Boris Johnson’s latest Brexit plans have been dealt an early blow after they were criticised by Northern Ireland’s business leaders.


The Prime Minister sent fresh proposals to the EU on Wednesday in a bid to replace the backstop arrangement which was rejected by MPs three times under Theresa May.

Mr Johnson said the insurance policy agreed between Brussels and his predecessor to ensure an open border in Ireland after the UK quites the bloc was a "bridge to nowhere" and urged the bloc to show a “willingness to compromise”.

Mr Johnson has instead proposed replacing the arrangement with a system that would take the whole of the UK out of the customs union but force the province to stay tied to single market regulations on agri-foods and industrial goods for four years.

The proposal crucially has the backing of the DUP, which welcomed it as “entirely consistent with the spirit and principles of the Belfast Agreement”.

Mr Johnson is expected to discuss his plan with EU leaders, including Ireland’s Taoiseach Leo Varadkar later this evening, in a bid to reach an agreement by the EU Council meeting in two weeks' time.

Shortly after releasing the proposals however, a spokesperson for Manufacturing NI said the proposals would be "worse" for Northern Ireland businesses than crashing out of the EU on 31 October without a deal.

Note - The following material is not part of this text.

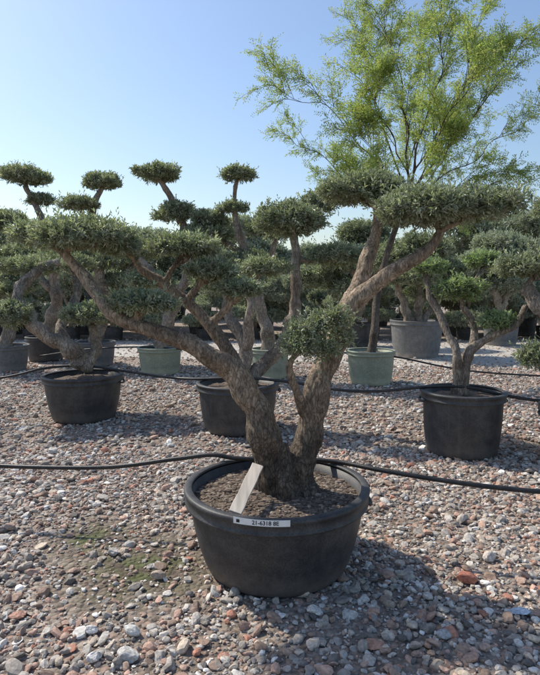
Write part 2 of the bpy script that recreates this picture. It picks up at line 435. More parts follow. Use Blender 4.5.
def pot(label, loc, R, h, mat, group=None, taper=0.8, seg=72, clods=200, band=0.065, handles=True, name='plant_pot', wob=0.004):
    root = thing(name, loc, label, 'plant pot', group)
    rt = R-0.028; rb = R*taper
    body = [(0.001,0.004),(rb-0.03,0.004),(rb-0.012,0.0),(rb,0.012)]
    for i in range(1, 9):
        t = i/9.0; body.append((rb+(rt-rb)*(t**0.8)+0.006*math.sin(math.pi*t), 0.012+(h-band-0.012)*t))
    body += [(rt,h-band),(rt+0.002,h-0.02),(rt-0.012,h-0.018),(rt-0.02,h-0.10),(rt-0.03,h-0.14),(0.001,h-0.145)]
    V, Fq = lathe(body, seg, wob); link('body', faces_mesh('body', V, Fq), mat, root)
    rim = [(rt-0.008,h-0.012),(rt-0.012,h-0.004),(rt-0.006,h),(R-0.01,h),(R-0.003,h-0.003),(R,h-0.01),(R-0.001,h-0.02),(R-0.007,h-0.024),(R-0.009,h-band+0.012),(R-0.004,h-band+0.008),(R-0.005,h-band),(rt+0.004,h-band-0.003),(rt+0.004,h-band+0.01)]
    V, Fq = lathe(rim, seg, wob); link('rim', faces_mesh('rim', V, Fq), mat, root)
    link('soil', soil_mesh(rt-0.015, h-0.062, clods), M_SOIL, root)
    if handles:
        for s in (-1, 1):
            hv, hf = [], []
            pts = [np.array([s*(R-0.012), y, h-band-0.002-zz]) + np.array([s*ox,0,0]) for y, zz, ox in ((-0.07,0,0),(-0.055,0.012,0.012),(0,0.018,0.02),(0.055,0.012,0.012),(0.07,0,0))]
            P, Rr = catmull(pts, [0.01]*5, 5); tube(hv, hf, P, Rr, 8)
            link('handle', faces_mesh('handle', hv, hf), mat, root)
    return root

def pot_base(px, py_base, Y=None):
    p, t = ground_at(px, py_base); return p
soilz = lambda p, h: Vector((p.x, p.y, h-0.06))
# ============================================================ MAIN POT
MP = Vector((0.032, 2.50, 0)); mp_h = 0.390; MR = 0.437
main_pot = pot('wide black plastic pot in front with a white label strip on its rim', MP, MR, mp_h, M_BLACK, None, 0.755, 128, 3200, 0.07, wob=0.002)
def arc_patch(R, a0, a1, z0, z1, thick=0.0015, n=16):
    V, Fq = [], []
    for i in range(n+1):
        a = a0+(a1-a0)*i/n
        for r in (R, R+thick):
            V.append((r*math.sin(a), -r*math.cos(a), z0)); V.append((r*math.sin(a), -r*math.cos(a), z1))
    for i in range(n):
        a = i*4; b_ = a+4
        Fq += [(a+2,b_+2,b_+3,a+3),(a+3,b_+3,b_+1,a+1),(a,a+1,b_+1,b_),(a+2,a,b_,b_+2)]
    return V, Fq
aC = -0.155; aw = 0.265; LZ = 0.007
V, Fq = arc_patch(MR+0.0015, aC-aw, aC+aw, mp_h-0.029+LZ, mp_h-0.003+LZ)
lab = link('label_strip', faces_mesh('label_strip', V, Fq, False), M_LABEL, main_pot)
cu = bpy.data.curves.new('txt', 'FONT'); cu.body = '21-6318 8E'; cu.size = 0.0235; cu.offset = 0.0004; cu.align_x = 'CENTER'; cu.align_y = 'CENTER'; cu.extrude = 0.0004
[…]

"The Boris plan unveiled today means tariffs north to south meaning farms and agri-food will be decimated," they said on Twitter.

"Also means two borders requiring renewal after four years, surveillance in border communities without their consent, checks North/South and West/East, no exemptions, no market access and import VAT. 1% of our manufacturing firms are large businesses. The other 99% are SMEs.

"They have neither the capital or the capacity to handle these new complexities and associated costs.

"For businesses nearer the border, this puts a huge impediment in the way of their trade which will mean that they cannot compete and customers the other side of the Border will cut them their supply chain.

"Frankly the proposal are worse than No Deal for Northern Ireland businesses."

Elsewhere, Aodhán Connolly, Director at the Northern Ireland Retail Consortium, said the latest plan was “unworkable and unpalatable”.

“The Prime Minister’s long awaited proposal is hugely disappointing. It is clear that he has not listened to the needs of the Northern Ireland business community or Northern Ireland households," he said.

"This plan would effectively rip up the UK/EU joint report from December 2017 that promised no hard border and no associated checks and controls.

"Customs and alignment puts in place additional sets of borders, preventing Northern Ireland’s unfettered access to both the EU and Great Britain market which has always been the aim for business.

"This will lead to complexity, delays, tariffs, VAT and cost rises that will make NI goods less competitive and squeeze our household budgets.

"The measures are predicated on intrusive surveillance which will put a burden on business and be disruptive for border communities. In short these proposals are unworkable and unpalatable.”